郵便不正容疑、日本郵便も捜索 ベスト電器元部長逮捕

2009年4月16日15時15分

日本郵便新東京支店の捜索に入る大阪地検の係官ら=16日午前8時32分、東京都江東区新砂2丁目、越田省吾撮影

 ダイレクトメール(DM)広告の発送をめぐる郵便不正事件で、大阪地検特捜部は16日、家電量販大手「ベスト電器」(福岡市博多区)のDM広告の発送をめぐり約2億4千万円の料金を免れたとして、同社の元販売促進部長、久保俊晴容疑者(51)を郵便法違反容疑で逮捕した。大手広告会社「博報堂」の子会社「博報堂エルグ」(同)の執行役員ら逮捕状を取った残る9人も取り調べており、容疑が固まれば逮捕する。郵便事業会社(JP日本郵便)の新東京支店(東京都江東区)も関連先として家宅捜索した。

 特捜部は、事件にかかわったとされる障害者団体に郵便料金割引制度の適用を認めていたJP側に不正への関与がなかったか本格的に調べる。また、特捜部は同日午前、ベスト電器本社や、DM印刷を請け負った東証2部上場で大手通販・印刷会社「ウイルコ」の東京営業部(東京都中央区)の捜索を始めた。

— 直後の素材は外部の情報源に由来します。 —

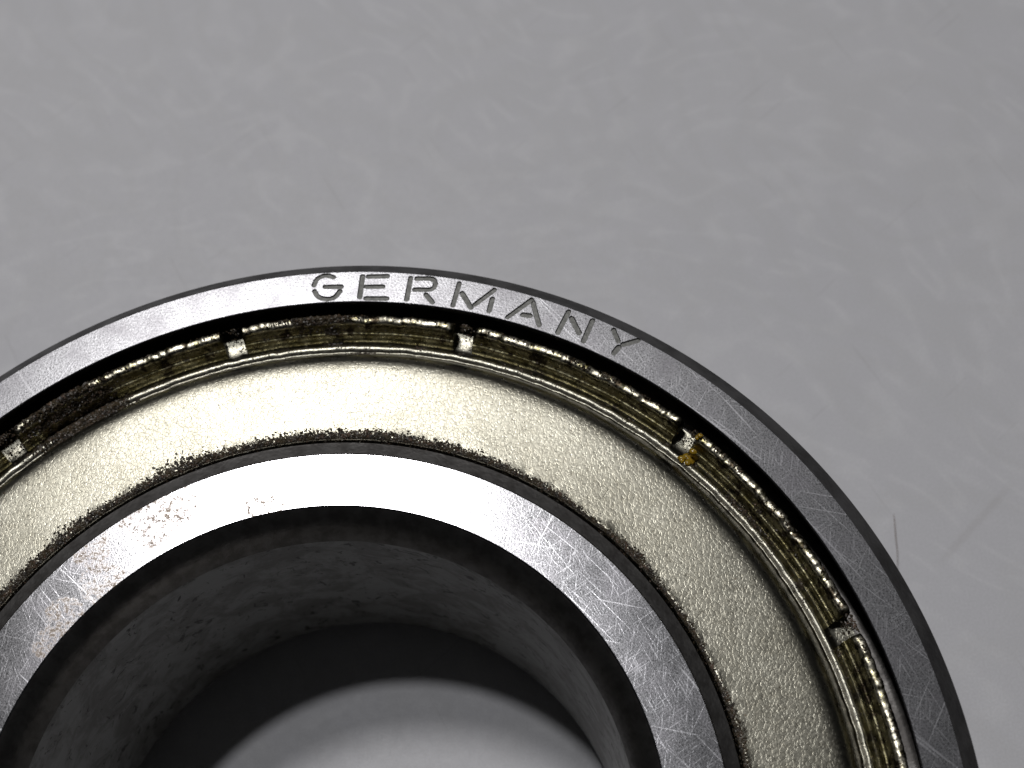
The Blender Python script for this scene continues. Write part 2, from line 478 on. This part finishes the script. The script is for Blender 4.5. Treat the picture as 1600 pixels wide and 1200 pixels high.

 ベスト電器博報堂エルグの幹部以外で逮捕されるのは、ウイルコの若林和芳会長(57)と執行役員▽障害者団体「白山会」(東京都文京区)の守田義国会長(69)▽同「健康フォーラム」(同港区)の菊田利雄代表らのほか、すでに別の郵便法違反の罪で起訴された広告会社「新生企業」(現・伸正、大阪市西区)社長の宇田敏代被告(53)と、元取締役の阿部徹被告(55)。

 ベスト電器は、通常なら1通120円が最低8円で送れる「心身障害者用低料第3種郵便物制度」を使い、05年8月〜昨年2月にDM広告約1100万通を発送していた。

 特捜部の調べによると、10人はこのうち約200万通を、07年2月、「発行部数の8割以上が購読されている」などの制度の要件を満たしていないと知りながら、9回前後にわたってベスト電器の顧客らに不正に発送。正規料金との差額約2億4千万円の支払いを免れた疑いがある。

 特捜部は、新生企業の宇田社長らを2月に逮捕し、ウイルコが広告主となったDM発送で9億円余りの料金を免れたとする郵便法違反の罪で起訴した。この捜査で今回の不正を把握したとみられる。